掛川市日坂にある「日坂宿(にっさかしゅく)」。東海道五十三次二十五番目の宿場で、「箱根峠」「鈴鹿峠」と並び、東海道三大難所と呼ばれる「小夜の中山峠」の西麓に位置します。
『歌川広重』の東海道五十三次に描かれた、真っすぐに切り立った急斜面。それと並行して作られた街道を歩く旅人たちの様子からも、その険しさがうかがい知れる小夜の中山。東海道で一番小さな宿場と言われた「日坂宿」はそんな難所の麓に位置します 急斜面の真ん中に描かれているのは、遠州七不思議の一つ「小夜の中山の夜泣き石」。

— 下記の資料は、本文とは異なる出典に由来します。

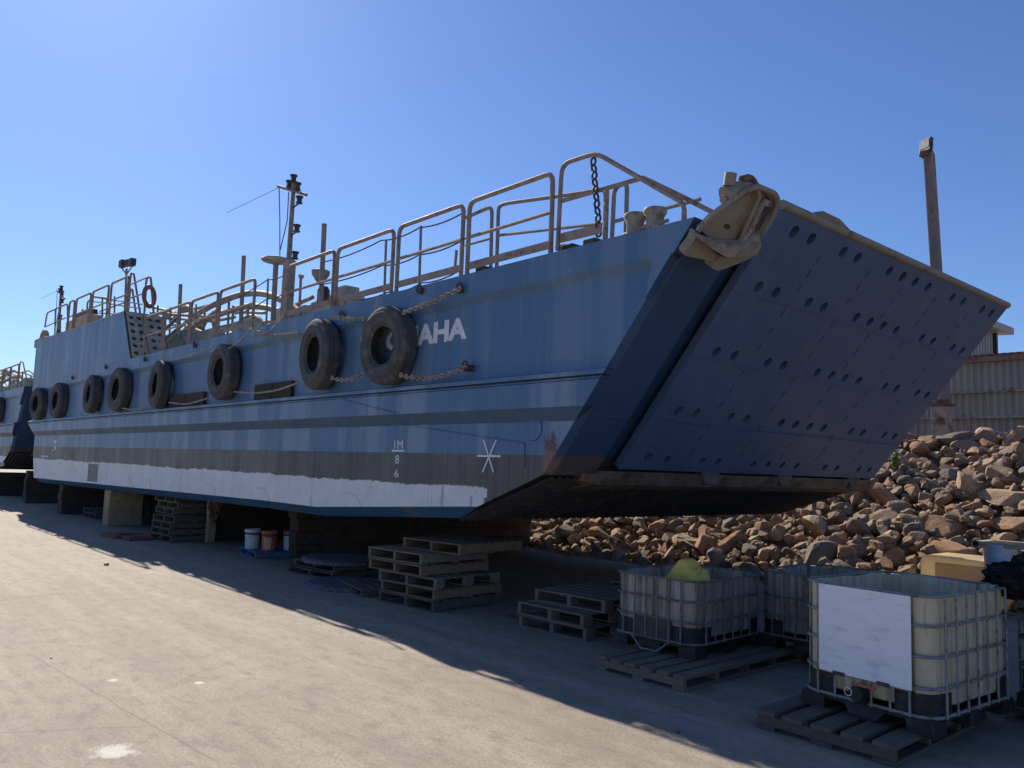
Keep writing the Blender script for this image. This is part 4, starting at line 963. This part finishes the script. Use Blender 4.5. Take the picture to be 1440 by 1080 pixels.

車泊でお世話になった「小笠PA」の記念スタンプにも、広重描く「小夜の中山の夜泣き石」がデザインされています。
日坂宿:片岡本陣扇屋跡に残されているのは、家紋を染め抜いた門と、当時を語る説明だけ。 嘉永5年の日坂宿大火で全焼した「扇屋」は、のちに再建しましたが、明治3年に閉店。その後、跡地は日坂小学校の敷地とされ、家屋は校舎として利用されましたが、そのいずれも今は現存していません。

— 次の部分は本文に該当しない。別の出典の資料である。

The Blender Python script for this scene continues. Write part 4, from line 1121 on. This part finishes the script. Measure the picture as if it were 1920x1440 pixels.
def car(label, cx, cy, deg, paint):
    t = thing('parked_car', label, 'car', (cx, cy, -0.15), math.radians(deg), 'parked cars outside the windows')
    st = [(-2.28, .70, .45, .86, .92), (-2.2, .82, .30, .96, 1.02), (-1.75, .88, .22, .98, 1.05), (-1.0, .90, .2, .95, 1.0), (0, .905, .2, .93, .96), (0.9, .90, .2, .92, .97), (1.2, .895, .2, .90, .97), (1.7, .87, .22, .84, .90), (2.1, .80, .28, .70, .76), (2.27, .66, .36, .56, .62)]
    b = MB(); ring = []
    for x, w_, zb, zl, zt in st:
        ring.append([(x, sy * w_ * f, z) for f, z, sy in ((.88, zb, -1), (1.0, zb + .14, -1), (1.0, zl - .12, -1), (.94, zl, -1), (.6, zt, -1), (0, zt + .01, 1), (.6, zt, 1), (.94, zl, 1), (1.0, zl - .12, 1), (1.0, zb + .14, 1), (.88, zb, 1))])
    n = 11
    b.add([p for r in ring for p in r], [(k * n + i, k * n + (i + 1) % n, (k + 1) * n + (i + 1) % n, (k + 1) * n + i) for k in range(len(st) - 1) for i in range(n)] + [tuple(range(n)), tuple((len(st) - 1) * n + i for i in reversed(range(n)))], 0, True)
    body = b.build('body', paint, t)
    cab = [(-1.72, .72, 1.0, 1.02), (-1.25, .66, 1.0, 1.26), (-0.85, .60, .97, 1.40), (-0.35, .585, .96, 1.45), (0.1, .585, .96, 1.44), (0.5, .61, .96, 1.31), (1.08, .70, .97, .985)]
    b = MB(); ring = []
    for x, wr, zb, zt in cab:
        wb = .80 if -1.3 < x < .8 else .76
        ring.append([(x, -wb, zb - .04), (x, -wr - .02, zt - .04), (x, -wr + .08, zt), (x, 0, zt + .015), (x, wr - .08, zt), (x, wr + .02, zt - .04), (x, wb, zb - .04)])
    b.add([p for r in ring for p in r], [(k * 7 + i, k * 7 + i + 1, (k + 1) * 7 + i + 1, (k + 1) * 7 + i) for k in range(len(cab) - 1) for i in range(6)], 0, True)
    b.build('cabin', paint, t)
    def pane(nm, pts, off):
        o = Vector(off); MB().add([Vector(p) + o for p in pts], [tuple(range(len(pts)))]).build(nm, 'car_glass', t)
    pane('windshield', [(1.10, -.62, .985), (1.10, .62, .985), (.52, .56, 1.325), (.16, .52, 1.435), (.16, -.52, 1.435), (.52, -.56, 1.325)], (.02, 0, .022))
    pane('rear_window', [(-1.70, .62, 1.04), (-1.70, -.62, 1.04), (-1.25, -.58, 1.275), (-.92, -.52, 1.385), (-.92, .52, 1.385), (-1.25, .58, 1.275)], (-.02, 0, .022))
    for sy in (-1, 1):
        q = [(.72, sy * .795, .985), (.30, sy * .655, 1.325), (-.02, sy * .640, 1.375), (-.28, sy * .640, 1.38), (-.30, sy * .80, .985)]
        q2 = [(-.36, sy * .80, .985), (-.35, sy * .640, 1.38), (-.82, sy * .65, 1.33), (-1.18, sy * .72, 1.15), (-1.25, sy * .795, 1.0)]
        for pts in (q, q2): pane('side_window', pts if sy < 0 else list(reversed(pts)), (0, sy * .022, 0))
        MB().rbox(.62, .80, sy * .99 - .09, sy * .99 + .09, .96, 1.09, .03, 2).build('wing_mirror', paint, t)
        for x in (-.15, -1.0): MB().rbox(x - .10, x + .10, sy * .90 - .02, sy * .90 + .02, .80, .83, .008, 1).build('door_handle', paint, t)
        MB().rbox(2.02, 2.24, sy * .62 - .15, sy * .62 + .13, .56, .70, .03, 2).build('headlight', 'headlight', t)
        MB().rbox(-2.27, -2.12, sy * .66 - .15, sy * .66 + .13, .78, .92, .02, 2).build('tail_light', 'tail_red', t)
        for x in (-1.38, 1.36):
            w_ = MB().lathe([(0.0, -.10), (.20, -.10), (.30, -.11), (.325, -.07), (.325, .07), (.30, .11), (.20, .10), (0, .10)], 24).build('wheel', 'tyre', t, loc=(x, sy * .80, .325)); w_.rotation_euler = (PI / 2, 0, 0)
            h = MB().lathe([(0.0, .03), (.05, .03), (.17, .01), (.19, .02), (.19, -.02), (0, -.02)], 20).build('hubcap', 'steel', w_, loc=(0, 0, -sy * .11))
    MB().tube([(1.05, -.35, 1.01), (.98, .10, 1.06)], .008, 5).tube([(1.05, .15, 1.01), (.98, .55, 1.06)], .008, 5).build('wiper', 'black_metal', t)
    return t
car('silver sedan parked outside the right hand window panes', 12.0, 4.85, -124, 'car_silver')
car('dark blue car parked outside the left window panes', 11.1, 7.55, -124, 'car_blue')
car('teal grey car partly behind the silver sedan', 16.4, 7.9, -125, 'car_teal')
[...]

門の奥に広がる跡地に建立された碑は、『明治天皇』東幸の際に『片岡金左衛門』宅にて小休された旨が刻まれています。
天保14年(1843)の記録によると、日坂宿には本陣1軒、旅籠屋33軒、168軒の家があり750人が居住していたとあります。
『大田南畝』の「改元紀行」には【日坂宿の家々はわらび餅を売り、足いたみの薬、足豆散・足癒散等を売るものも多い】と記されており、難所と言われた峠越えの厳しさが伝わってきます。
本陣は跡形もなく消え去りましたが、宿場の街道沿いには当時を物語る建物が僅かながらも残されています。
ここは日坂宿最後の問屋役を務めた『伊藤文七』の自宅で、「藤文」の屋号で呼ばれていました。維新後の明治4年(1871)には、日坂宿他27カ村の副戸長に任ぜられたそうで、宿場の実力者的存在だったようです。
ちなみにですが・・2011年に訪問した折には、右隣には別の建物が付属していました。
「萬屋」は間口四間半。幕末としては中規模の造りで、もっぱら庶民の泊まる旅籠として使われました。 一階が「みせ」と「帳場」で、二階には宿泊のための「座敷」が今も残されています。
宿場の西に建つ「川坂屋」は、問屋役を務めていた『斉藤次右衛門』が始めたと伝えられています。 身分の高い武士や公家などが宿泊した記録などから、格の高い脇本陣格であったことが伺えます。
「川坂屋」は、明治3年まで旅籠屋として存続し、以後も要人には宿を提供していたそうです。 内部は江戸より招いた棟梁の手で、精巧な木組みと細やかな格子が造作され、格式の高さが今も残されており、休日には内部の無料公開もあるとの事・・。生憎と日程の折り合いがつかずで、外観のみ。
「川坂屋」の向かいにある「紫雲山 光善寺(宝聚山 相傳寺)」。境内入り口には火防鎮護の「秋葉常夜灯」が奉納されています。
「遠江:三十三観音霊場」『聖観世音菩薩』を霊場本尊としており、境内には沢山の幟が奉納されています。折角宿場の外れまで来たのですから、みんなで旅の無事と安全を願い手を合わせましょうか。
相傳寺横の「高札場跡」には、記録に基づいて復元された天保年間の高札八枚が掲げられています。親子高札は忠孝札とも呼ばれ、親子・兄弟・夫婦・親類縁者みなともに、仲良くするように。火付高札は、火事の際にみだりに騒がず、また火事場泥棒は厳罰に。毒薬やにせ薬の売買を禁止する毒薬高札。みだりに徒党を組むことを禁止する徒党高札・・切支丹高札、伝馬高札、駄賃増高札等々。信教の自由を声高に言い募って「切支丹高札」を批判する人も、たとえばそれのみを国教とする国で、他国の念仏や呪術を大っぴらにやれば・・多分胴体と首が離れ離れになります。
宿場の外れと呼ぶべきか宿場の入り口と呼ぶべきか。古宮橋が架かる逆川のこの位置が、当時の「下の木戸」の跡。下の木戸は宿場への出入り口にあたるところで、ある一定の時刻になれば通行出来ないように閉ざされてしまいます。場所によっては「見附」「棒鼻」などとも云われ、特に見附はそれがあった場所にちなんで地名となった所も多く見かけます。
鳥居の奥の「秋葉常夜灯」は、「事任八幡宮」参拝後に日坂宿に入る途中で見かけたもの。 何よりも火事を恐れた人々にとって、火防鎮護である秋葉権現への信仰は絶大なものだったのでしょう。